Leaving we headed to Rushtan to visit a traditional ceramic factory, another speciality of the area.  The ceramics they produced were amazing, with incredible details and patterns.  The family has been making ceramics for generations and even “competes” internationally, supported by the government, to expose the Uzbek craft globally.  As I actually have some Uzbek dishes already I was not tempted to get anything but it was wonderful to see more examples of this fine craftsmanship.

As it was getting late we left the ceramic factory and headed to Kokrand, our overnight stop at a modern hotel.  I enjoyed the yurt experiences in Kyrgyzstan but have to admit it was nice having a modern, well-equipped, clean bathroom and luxuriously and most improtantly-attached to the room. After a brief break to clean up and relax we headed out for dinner at a local restaurant near the Khan’s palace we would be visiting the next day (which was actually right near the hotel).  The meal, though intentionally simple, was still filling (I need to stop eating!) and the group wanted to take a bit of a walk though the nearby park, which happened to be part of the palace grounds.

A sample of some of the amazing ceramics we saw.

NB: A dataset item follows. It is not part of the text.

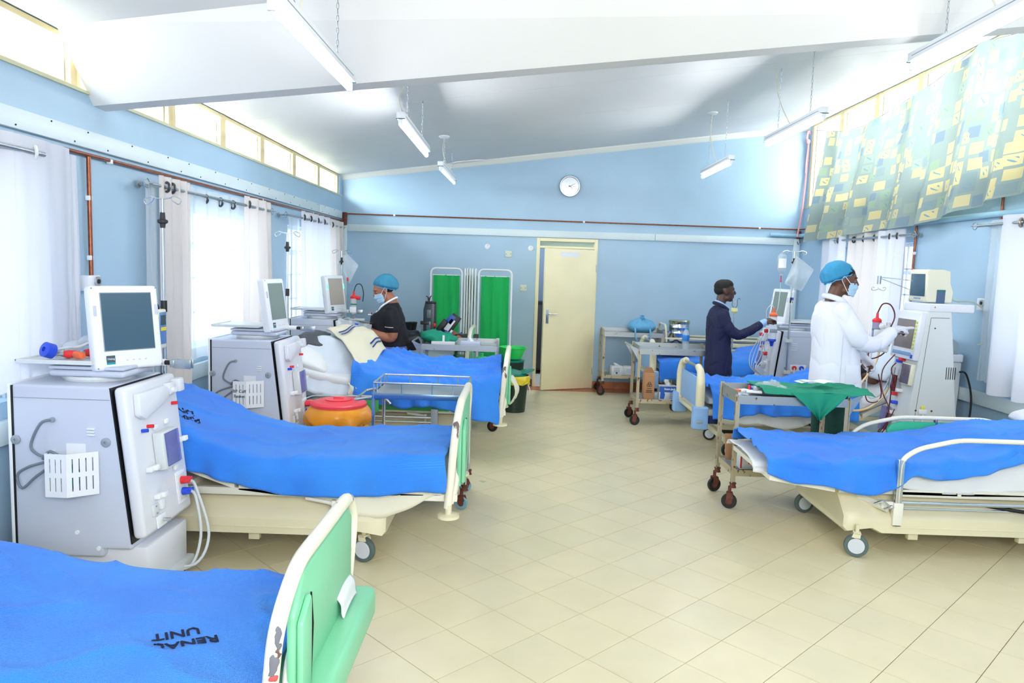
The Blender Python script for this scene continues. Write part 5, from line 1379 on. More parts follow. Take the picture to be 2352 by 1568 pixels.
# small yellow flask on a wire stand behind youth's machine
t = thing('wire_stand', 'small wire hook stand with yellow cup behind the hand', 'stand', (2.62, 8.9, .75))
G().cyl((0, 0, 0), (0, 0, .62), .008).obj('rod', M_CHROME, t)
G().lathe([(.012, .46), (.04, .49), (.04, .53), (.0, .53)], n=16).obj('cup', mat('pale_yellow', (226, 224, 160), .4), t)
for s in (-1, 1): G().tube([(0, 0, .53), (s*.03, 0, .56), (s*.03, 0, .63), (s*.05, 0, .65), (s*.06, 0, .63)], .003, 5, smooth=3).obj('hook', mat('dark_wire', (50, 70, 76), .4, .6), t)
G().lathe([(.05, 0), (.05, .02), (.01, .03)], n=16).obj('foot', M_GREYP, t)
# machine tangle lines on youth's machine front
t = thing('blood_line_set', 'clear tubing set hanging across front of the white machine', 'tubing', (2.83, 8.30, .9))
random.seed(5)
for k in range(5):
    y = -.14+.06*k
    G().tube([(-.02, y, .17), (-.08, y-.03, .05), (-.06-.02*k, y+.02, -.12), (-.14, y, -.25), (-.06, y+.05, -.33)], .0045, 6, smooth=5).obj('line', M_HOSE, t)
for y, z, mm_ in ((-.10, .17, M_RED), (-.02, .03, M_BLUEP), (-.12, -.08, M_RED), (.05, .12, M_RED), (-.05, -.2, M_WHITE), (-.12, -.18, M_WHITE)):
    G().box(-.07, -.03, y-.02, y+.02, z-.02, z+.02, .008).obj('line_clamp', mm_, t)
G().cyl((-.06, -.04, -.12), (-.06, -.04, .02), .014).obj('drip_chamber', M_CLEAR, t)

# ============================================================ cream machine by the doctor
X0, Y0 = 3.45, 6.19
t = mD = thing('dialysis_machine', 'tall cream dialysis machine touched by the doctor, monitor on top', 'machine', (X0, Y0, 0))
wy = .19
def LX(x): return x-X0
G().prism([(LX(3.20), .10), (LX(3.325), 1.42), (LX(3.35), 1.46), (LX(3.51), 1.46), (LX(3.53), 1.42), (LX(3.70), .10)], 'y', -wy, wy, .012, 3).obj('cabinet', M_MACHG, t)
g = G()
for a, b in (((LX(3.36), 1.385), (LX(3.51), 1.385)), ((LX(3.36), 1.385), (LX(3.265), .14)), ):
    A = Vector((a[0], 0, a[1])); B = Vector((b[0], 0, b[1])); g.tube([A+Vector((0, -wy-.0005, 0)), B+Vector((0, -wy-.0005, 0))], .0022, 4)
g.obj('panel_joint', mat('joint_brown', (120, 112, 104), .6), t)
G().box(LX(3.33), LX(3.705), -wy-.005, wy+.005, 1.43, 1.50, .012, 3).obj('top_shelf', M_MACHP, t)
FD = Matrix.Translation((LX(3.195), 0, .05)) @ Matrix.Rotation(R(5.6), 4, 'Y')
FM = fplane(-LX(3.20), .10, -LX(3.335), 1.46)
FM = Matrix.Diagonal((-1, 1, 1, 1)) @ FM   # mirror: faces -x
def fd(name, m, n0, n1, u0, u1, w0, w1, b=.004, par=None):
    g = G(); g.box(n0, n1, u0, u1, w0, w1, b)
    for v in g.bm.verts: v.co = FM @ v.co
    return g.obj(name, m, par or t)
sc_ = fd('screen_panel', M_MACHP, 0, .05, -wy, wy, .93, 1.33, .012)
fd('screen', mat('touch_screen', (126, 118, 116), .25), .05, .053, -wy+.06, wy-.04, 1.02, 1.26, .001, sc_)
for k in range(8): fd('menu_key', mat('key_yellow_green', (206, 214, 90), .4), .05, .055, -wy+.025, -wy+.05, 1.02+.03*k, 1.04+.03*k, .001, sc_)
fd('key_strip', mat('key_blue', (120, 156, 200), .4), .05, .053, -wy+.05, wy-.04, .96, .99, .001, sc_)
fd('stop_key', M_BLUEP, .05, .055, -wy+.02, -wy+.045, .945, .975, .001, sc_)
ph = fd('pump_box', M_MCREAM, 0, .04, -wy+.02, -wy+.17, .72, .90, .01)
fd('pump_cover', thin('smoked_cover', (120, 110, 130), .35, .08, .5), .04, .046, -wy+.03, -wy+.16, .73, .89, .003, ph)
g = G(); g.lathe([(0, 0), (.05, 0), (.05, .01), (0, .01)], n=24, m=Matrix.Translation((.034, -wy+.095, .81)) @ Matrix.Rotation(PI/2, 4, 'Y'))
for v in g.bm.verts: v.co = FM @ v.co
g.obj('pump_rotor', M_GREYP, ph)
for u, w_, mm_ in ((.06, .90, M_BLUEP), (.02, .92, M_RED), (.05, .62, M_RED), (.02, .55, M_BLUEP), (-.02, .66, M_WHITE), (.06, .76, M_WHITE), (.05, .46, M_WHITE), (-.03, .42, M_WHITE)):
    fd('line_clip', mm_, 0, .05, u-.018, u+.018, w_-.014, w_+.014, .006)
for u, z0_, z1_, mm_ in ((.03, .64, .78, M_BLOOD), (.08, .66, .84, M_CHROME)):
    g = G(); g.cyl((.05, u, z0_), (.05, u, z1_), .017)
    for v in g.bm.verts: v.co = FM @ v.co
    g.obj('drip_chamber', mm_, t)
g = G(); g.cyl((.05, .09, .30), (.05, .09, .50), .034)
for v in g.bm.verts: v.co = FM @ v.co
g.obj('dialysate_cartridge', mat('violet_cartridge', (104, 104, 150), .3), t)
for pts in (((.05, .10, .95), (.12, .12, .80), (.10, .1, .62), (.06, .03, .5), (.07, -.02, .36), (.09, .06, .22)), ((.05, .03, .78), (.09, .0, .7), (.06, .03, .6), (.05, .05, .42), (.08, .1, .25)), ((.05, .06, .88), (.10, .02, .82), (.05, -.0, .70)), ((.05, -.05, .5), (.07, -.03, .4), (.11, .08, .2), (.14, .12, .1))):
    g = G(); g.tube(pts, .005, 6, smooth=5)
    for v in g.bm.verts: v.co = FM @ v.co
    g.obj('blood_line', M_BLOOD, t)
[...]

Note along the wall is a part of a huge ceramic tile mural that depicts the whole Silk Road from China to Istanbul.

We were surprised, when we got to the park, at 9pm, to find it alive with families and children having picnics, playing and generally having a good time.  It turns out, not only was it a Saturday night, but also because of the heat during the day- it got to 102 deg- people stay inside and come out at night.  The park had all kinds of activities, playground equipment and places for children to play and a festive air permeated the crowd.  We did a circuit of the park, watching everyone enjoying themselves and we, in turn, we watched because of our “foreign” appearance.  It was a great end of the day.

Saturday night in the park including lots of play equipment for kids, including these small cars they can drive. Everyone was having a great time!